* _Extracted information_:
****************

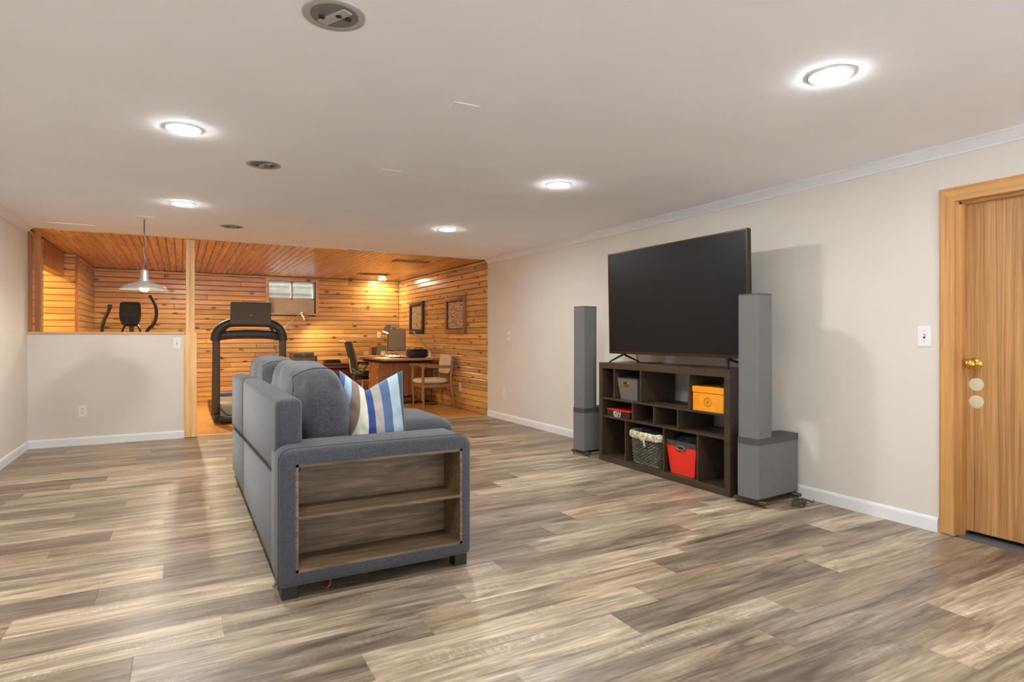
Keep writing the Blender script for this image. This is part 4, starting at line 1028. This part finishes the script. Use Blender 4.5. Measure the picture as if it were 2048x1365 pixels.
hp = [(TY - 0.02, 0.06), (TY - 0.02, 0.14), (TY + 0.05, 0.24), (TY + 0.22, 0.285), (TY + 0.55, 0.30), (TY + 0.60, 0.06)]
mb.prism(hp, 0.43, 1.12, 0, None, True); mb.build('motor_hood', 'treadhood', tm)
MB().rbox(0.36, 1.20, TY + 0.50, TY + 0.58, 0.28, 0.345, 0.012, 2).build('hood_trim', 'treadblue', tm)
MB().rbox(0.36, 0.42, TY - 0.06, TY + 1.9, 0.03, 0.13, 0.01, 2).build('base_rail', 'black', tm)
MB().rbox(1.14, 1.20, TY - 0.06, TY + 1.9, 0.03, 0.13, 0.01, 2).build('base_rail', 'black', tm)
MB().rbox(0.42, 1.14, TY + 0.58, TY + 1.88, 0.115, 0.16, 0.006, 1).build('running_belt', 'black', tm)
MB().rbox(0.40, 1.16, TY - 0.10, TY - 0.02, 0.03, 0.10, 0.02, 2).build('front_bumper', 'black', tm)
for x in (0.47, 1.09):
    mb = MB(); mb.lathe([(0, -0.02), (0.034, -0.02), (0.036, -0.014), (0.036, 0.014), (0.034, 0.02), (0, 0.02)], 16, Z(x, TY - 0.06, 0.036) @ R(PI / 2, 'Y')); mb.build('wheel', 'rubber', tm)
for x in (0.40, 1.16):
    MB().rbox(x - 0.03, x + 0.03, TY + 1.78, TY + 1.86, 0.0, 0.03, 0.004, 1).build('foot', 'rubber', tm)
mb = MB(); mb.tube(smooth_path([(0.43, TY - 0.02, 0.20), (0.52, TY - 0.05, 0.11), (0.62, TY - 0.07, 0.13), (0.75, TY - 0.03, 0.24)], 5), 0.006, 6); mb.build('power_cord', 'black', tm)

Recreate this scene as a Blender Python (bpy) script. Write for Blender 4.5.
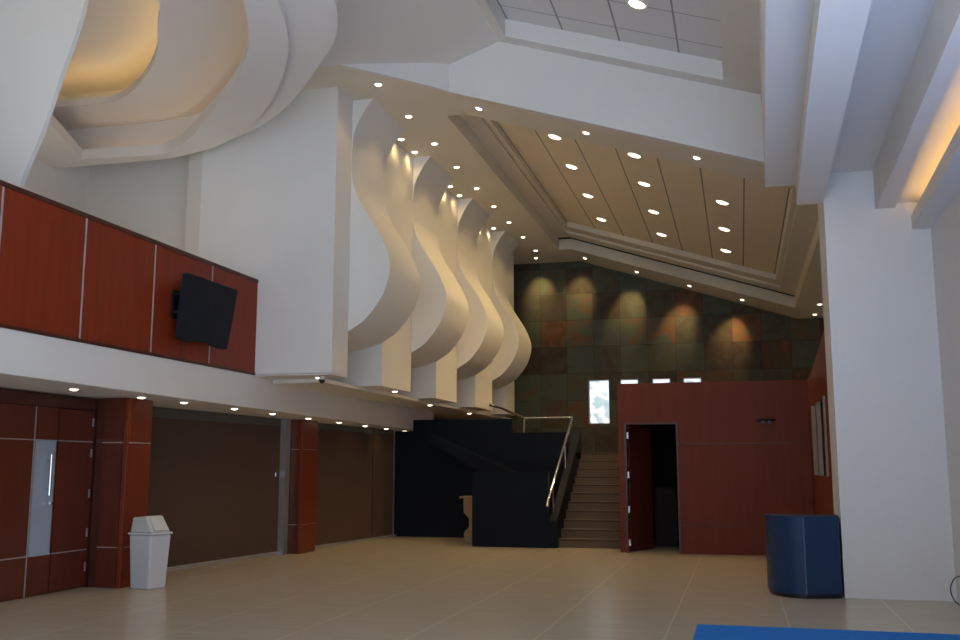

****************

* _Exercise description_:
Transcribe each entry above exactly, apart from the pictures.

* _Final answer_:
Keep writing the Blender script for this image. This is part 4, starting at line 1028. This part finishes the script. Use Blender 4.5. Measure the picture as if it were 2048x1365 pixels.
hp = [(TY - 0.02, 0.06), (TY - 0.02, 0.14), (TY + 0.05, 0.24), (TY + 0.22, 0.285), (TY + 0.55, 0.30), (TY + 0.60, 0.06)]
mb.prism(hp, 0.43, 1.12, 0, None, True); mb.build('motor_hood', 'treadhood', tm)
MB().rbox(0.36, 1.20, TY + 0.50, TY + 0.58, 0.28, 0.345, 0.012, 2).build('hood_trim', 'treadblue', tm)
MB().rbox(0.36, 0.42, TY - 0.06, TY + 1.9, 0.03, 0.13, 0.01, 2).build('base_rail', 'black', tm)
MB().rbox(1.14, 1.20, TY - 0.06, TY + 1.9, 0.03, 0.13, 0.01, 2).build('base_rail', 'black', tm)
MB().rbox(0.42, 1.14, TY + 0.58, TY + 1.88, 0.115, 0.16, 0.006, 1).build('running_belt', 'black', tm)
MB().rbox(0.40, 1.16, TY - 0.10, TY - 0.02, 0.03, 0.10, 0.02, 2).build('front_bumper', 'black', tm)
for x in (0.47, 1.09):
    mb = MB(); mb.lathe([(0, -0.02), (0.034, -0.02), (0.036, -0.014), (0.036, 0.014), (0.034, 0.02), (0, 0.02)], 16, Z(x, TY - 0.06, 0.036) @ R(PI / 2, 'Y')); mb.build('wheel', 'rubber', tm)
for x in (0.40, 1.16):
    MB().rbox(x - 0.03, x + 0.03, TY + 1.78, TY + 1.86, 0.0, 0.03, 0.004, 1).build('foot', 'rubber', tm)
mb = MB(); mb.tube(smooth_path([(0.43, TY - 0.02, 0.20), (0.52, TY - 0.05, 0.11), (0.62, TY - 0.07, 0.13), (0.75, TY - 0.03, 0.24)], 5), 0.006, 6); mb.build('power_cord', 'black', tm)

Recreate this scene as a Blender Python (bpy) script. Write for Blender 4.5.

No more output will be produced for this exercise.